For years, I have wondered where on Earth the West Indies Cricket Board (WICB) came from and where did they live. I decided that they were truly aliens who saw things with special eyes or heard things with special ears that were bypassing we mere mortals. But, I got a shock when I found that they were all Earthlings. But why were these chosen ones so out of touch with what I heard and felt about cricket in the region?

Most disturbing, I could not understand how they did not seem to have any moral compass guiding their actions. No matter how crassly they acted, big grins and stiff backs were always in evidence. As shame and ignominy piled up on the region's sport of choice, the WICB never saw any need to deal with itself, for example, by having one or all of its members resign.

So, I gave up hope and I was happy not to think about how men with so few principles were in charge of anything. But, over recent days, as new depths were plumbed, I questioned whether giving up hope was right. No one in WICB seems capable of directing a thing. A Bajan friend of mine alludes to a total inability to organize a piss up in a brewery; i.e., you have all that is needed at hand and yet you fail. In sport, we can also see it as dragging defeat from the jaws of victory. West Indies have almost become masters at that on the cricket pitch.

It is hard not be cynical. My real regret is that we have not been able to get rid of the WICB without all of the egg also spilling over our own faces. The West Indies Players' Association (WIPA) is not free from blame but they are a different kettle of fish. But as the two sides face off, I see the hole in which they stand getting deeper.

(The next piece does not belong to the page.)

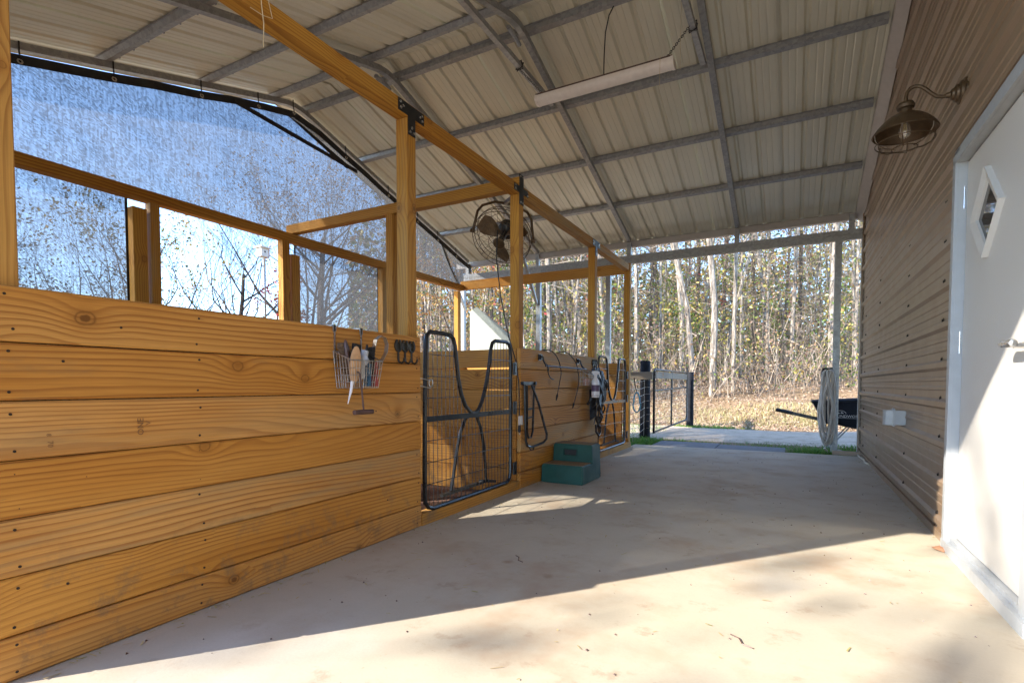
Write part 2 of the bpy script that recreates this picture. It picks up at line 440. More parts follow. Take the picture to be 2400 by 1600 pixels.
# ------------------------------------------------------------------ mesh helpers
class MB:
    """collects vertices and faces, then links them as one mesh object"""
    def __init__(s):
        s.v = []; s.f = []; s.mi = []; s.cur = 0

    def add(s, vs, fs):
        b = len(s.v)
        s.v.extend(vs)
        for f in fs:
            s.f.append([i + b for i in f]); s.mi.append(s.cur)
        return s

    def box(s, a, b):
        x0, y0, z0 = a; x1, y1, z1 = b
        return s.add([(x0, y0, z0), (x1, y0, z0), (x1, y1, z0), (x0, y1, z0), (x0, y0, z1), (x1, y0, z1), (x1, y1, z1), (x0, y1, z1)],
                     [(0, 3, 2, 1), (4, 5, 6, 7), (0, 1, 5, 4), (1, 2, 6, 5), (2, 3, 7, 6), (3, 0, 4, 7)])

    def bar(s, a, b, w, h, upv=(0, 0, 1)):
        """rectangular bar from a to b, w wide and h high"""
        a = Vector(a); b = Vector(b); d = (b - a).normalized(); u = Vector(upv)
        if abs(d.dot(u)) > .98: u = Vector((1, 0, 0))
        r = d.cross(u).normalized(); u = r.cross(d)
        r *= w / 2; u *= h / 2
        vs = [a - r - u, a + r - u, a + r + u, a - r + u, b - r - u, b + r - u, b + r + u, b - r + u]
        return s.add([tuple(v) for v in vs], [(0, 1, 2, 3), (7, 6, 5, 4), (0, 4, 5, 1), (1, 5, 6, 2), (2, 6, 7, 3), (3, 7, 4, 0)])

    def tube(s, pts, r, n=8, closed=False, cap=True):
        pts = [Vector(p) for p in pts]
        k = len(pts)
        rs = r if isinstance(r, (list, tuple)) else [r] * k
        tang = []
        for i in range(k):
            a = pts[(i - 1) % k] if closed or i > 0 else pts[i]
            b = pts[(i + 1) % k] if closed or i < k - 1 else pts[i]
            d = (b - a)
            tang.append(d.normalized() if d.length > 1e-9 else Vector((0, 0, 1)))
        u = tang[0].orthogonal().normalized()
        vs = []; fs = []
        for i in range(k):
            u = u - tang[i] * u.dot(tang[i])
            u = u.normalized() if u.length > 1e-6 else tang[i].orthogonal().normalized()
            w = tang[i].cross(u)
            for j in range(n):
                a = 2 * math.pi * j / n
                vs.append(tuple(pts[i] + (u * math.cos(a) + w * math.sin(a)) * rs[i]))
        segs = k if closed else k - 1
        for i in range(segs):
            i2 = (i + 1) % k
            for j in range(n):
                j2 = (j + 1) % n
                fs.append((i * n + j, i * n + j2, i2 * n + j2, i2 * n + j))
        if cap and not closed:
            fs.append(tuple(range(n - 1, -1, -1))); fs.append(tuple(range((k - 1) * n, k * n)))
        return s.add(vs, fs)

    def lathe(s, prof, c, axis=(0, 0, 1), n=24):
        """prof: (radius, height along axis)"""
        c = Vector(c); ax = Vector(axis).normalized(); u = ax.orthogonal().normalized(); w = ax.cross(u)
        vs = []; fs = []
        for r, h in prof:
            for j in range(n):
                a = 2 * math.pi * j / n
                vs.append(tuple(c + ax * h + (u * math.cos(a) + w * math.sin(a)) * r))
        for i in range(len(prof) - 1):
            for j in range(n):
                j2 = (j + 1) % n
                fs.append((i * n + j, i * n + j2, (i + 1) * n + j2, (i + 1) * n + j))
        return s.add(vs, fs)

    def prism(s, poly, ax, a, b):
        """polygon in the plane normal to axis ax (0,1,2), extruded a..b; poly gives the two other coordinates in order"""
        n = len(poly); vs = []
        for h in (a, b):
            for q in poly:
                c = list(q); c.insert(ax, h); vs.append(tuple(c))
        fs = [tuple(range(n - 1, -1, -1)), tuple(range(n, 2 * n))]
        for i in range(n):
            j = (i + 1) % n
            fs.append((i, j, n + j, n + i))
        return s.add(vs, fs)

    def build(s, name, mat, parent=None, smooth=False, loc=None):
        me = bpy.data.meshes.new(name)
        me.from_pydata(s.v, [], s.f)
        mats = mat if isinstance(mat, (list, tuple)) else [mat]
        for m in mats: me.materials.append(MAT[m])
        if len(mats) > 1: me.polygons.foreach_set('material_index', s.mi)
        if smooth: me.polygons.foreach_set('use_smooth', [True] * len(me.polygons))
        bm = bmesh.new(); bm.from_mesh(me); bmesh.ops.recalc_face_normals(bm, faces=bm.faces); bm.to_mesh(me); bm.free()
        if smooth:
            try: me.set_sharp_from_angle(angle=R(40))
            except Exception: pass
        o = bpy.data.objects.new(name, me)
        col.objects.link(o)
        place(o, parent)
        return o


ORIG = {}


def place(o, parent):
    """geometry is written in world coordinates; keep it there under a parent that stands at its own base"""
    if parent is None: return
    o.parent = parent
    o.location = Vector(o.location) - ORIG.get(parent.name, Vector((0, 0, 0)))


def tag(o, label=None, cat=None, group=None, kind=None):
    if label: o['label'] = label
    if cat: o['category'] = cat
    if group: o['group'] = group
    if kind: o['kind'] = kind
    return o


def thing(name, label, cat, loc=(0, 0, 0), group=None):
    o = bpy.data.objects.new(name, None)
    o.empty_display_size = .1
    col.objects.link(o)
    o.location = loc
    ORIG[o.name] = Vector(loc)
    return tag(o, label, cat, group)


def dup(root, loc, label=None, group=None):
    r = root.copy(); col.objects.link(r); r.location = loc
    if label: r['label'] = label
    if group: r['group'] = group
    for ch in list(root.children):
        c = ch.copy(); col.objects.link(c); c.parent = r
        for g in list(ch.children):
            d = g.copy(); col.objects.link(d); d.parent = c
    return r


BOXES = {}


def timber(name, p0, p1, w, h, parent=None, mat='lumber', seed=None, tone=0.0, axis=None, tilt=0.0, cham=.0035):
    """a sawn board or post: local X runs along the grain, w = local Y, h = local Z"""
    p0 = Vector(p0); p1 = Vector(p1); L = (p1 - p0).length
    key = (round(L, 4), round(w, 4), round(h, 4), mat, cham)
    me = BOXES.get(key)
    if me is None:
        bm = bmesh.new()
        bmesh.ops.create_cube(bm, size=1)
        for v in bm.verts: v.co = Vector((v.co.x * L, v.co.y * w, v.co.z * h))
        bmesh.ops.bevel(bm, geom=bm.edges[:], offset=cham, segments=1, affect='EDGES')
        me = bpy.data.meshes.new(name); bm.to_mesh(me); bm.free()
        me.materials.append(MAT[mat])
        BOXES[key] = me
    o = bpy.data.objects.new(name, me)
    col.objects.link(o)
    d = (p1 - p0).normalized()
    zz = Vector((0, 0, 1)) if abs(d.z) < .9 else Vector((1, 0, 0))
    yy = zz.cross(d).normalized(); zz = d.cross(yy)
    rot = Matrix((d, yy, zz)).transposed()
    if tilt: rot = rot @ Matrix.Rotation(tilt, 3, 'Y')
    o.rotation_euler = rot.to_euler()
    o.location = (p0 + p1) / 2
    o['seed'] = float(seed if seed is not None else random.random() * 9)
    o['tone'] = float(tone)
    place(o, parent)
    return o


def text(name, body, size, mat, loc, rot, parent=None, extrude=0.0006, sx=1.0):
    cu = bpy.data.curves.new(name, 'FONT')
    cu.body = body; cu.size = size; cu.extrude = extrude
    cu.align_x = 'CENTER'; cu.align_y = 'CENTER'
    cu.resolution_u = 2
    tmp = bpy.data.objects.new(name, cu); col.objects.link(tmp)
    bpy.context.view_layer.update()
    me = bpy.data.meshes.new_from_object(tmp.evaluated_get(bpy.context.evaluated_depsgraph_get()))
    bpy.data.objects.remove(tmp)
    me.materials.clear(); me.materials.append(MAT[mat])
    o = bpy.data.objects.new(name, me); col.objects.link(o)
    o.location = loc; o.rotation_euler = rot; o.scale = (sx, 1, 1)
    place(o, parent)
    return o


rng = random.Random(11)
random.seed(5)

# ------------------------------------------------------------------ the ground, slab, track
def sst(a, b, x):
    t_ = max(0, min(1, (x - a) / (b - a))); return t_ * t_ * (3 - 2 * t_)


def gh(x, y):
    z = -.07
    z += .85 * sst(13.4, 20.5, y + .05 * x) + 1.6 * sst(20, 46, y) + 3 * sst(45, 100, y)
    out = max(sst(9.6, 13, y), sst(7, 10, -x), sst(1.5, 5, -y), sst(6, 9, x))
    z += out * .10 * (mnoise.noise((x * .35, y * .35, 0)) + .4 * mnoise.noise((x * 1.1, y * 1.1, 3)))
    z += sst(13.5, 15, y) * .14 * mnoise.noise((x * .8, y * .8, 7))
    return z


def sheet(name, xs, ys, f, mat):
    mb = MB(); nx = len(xs)
    mb.v = [(x, y, f(x, y)) for y in ys for x in xs]
    mb.f = [(j * nx + i, j * nx + i + 1, (j + 1) * nx + i + 1, (j + 1) * nx + i) for j in range(len(ys) - 1) for i in range(nx - 1)]
    mb.mi = [0] * len(mb.f)
    return mb.build(name, mat, None, True)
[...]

But, can we live in hope now?

WICB will have a new chairman, Ernest Hilaire (see Gleaner report), from October 1. In setting the scene for his take over, the Jamaican newspaper says it so well:
  • West Indies cricket, already struggling over the past decade with declining standards and moderate international results, has been crippled in recent months by the contractual dispute between the WICB and the West Indies Players' Association (WIPA).
  • The bitter dispute has decimated the regional team, leading to second-string squads being picked for the home series against Bangladesh in July and the ICC Champions Trophy in South Africa starting later this month after the region's top-flight players made themselves unavailable because of contract issues.
  • The crisis worsened in early September when the WICB declared it would pursue disciplinary action against the defiant players and WIPA advised these players to seek legal action.
Mr. Hilaire will replace Donald Peters, who departed the post in July. I think that some names are not accidents. The word 'peter' can mean a rock; well that one does not fit. The word can also mean 'to diminish gradually and come to an end', or with 'out' can mean 'to become exhausted'. Those ones seem to work. It can also be a vulgar word, meaning penis: I am too well brought up to go there, as I do not know the man at all.

Citing the Gleaner, Mr. Hilaire is a former permanent secretary of Youth and Sports in St. Lucia, under the Kenny Anthony administration, during whose tenure the Beausejour Cricket Ground in Gros-Islet and the George Odlum Stadium in Vieux Fort were constructed. He is a graduate of the University of the West Indies and has a Master of Philosophy in international relations from the University of Cambridge, and a PhD from the London School of Economics. Great credentials.

His name also lends itself to some word play, most obviously, using 'hilarity' meaning 'extremely funny'. I do not know anyone in the region who thinks that the situation is funny at all, but it is getting close to ridiculous.

I wish Mr. Hilaire well, but hope that he manages to live past his name, not up to it.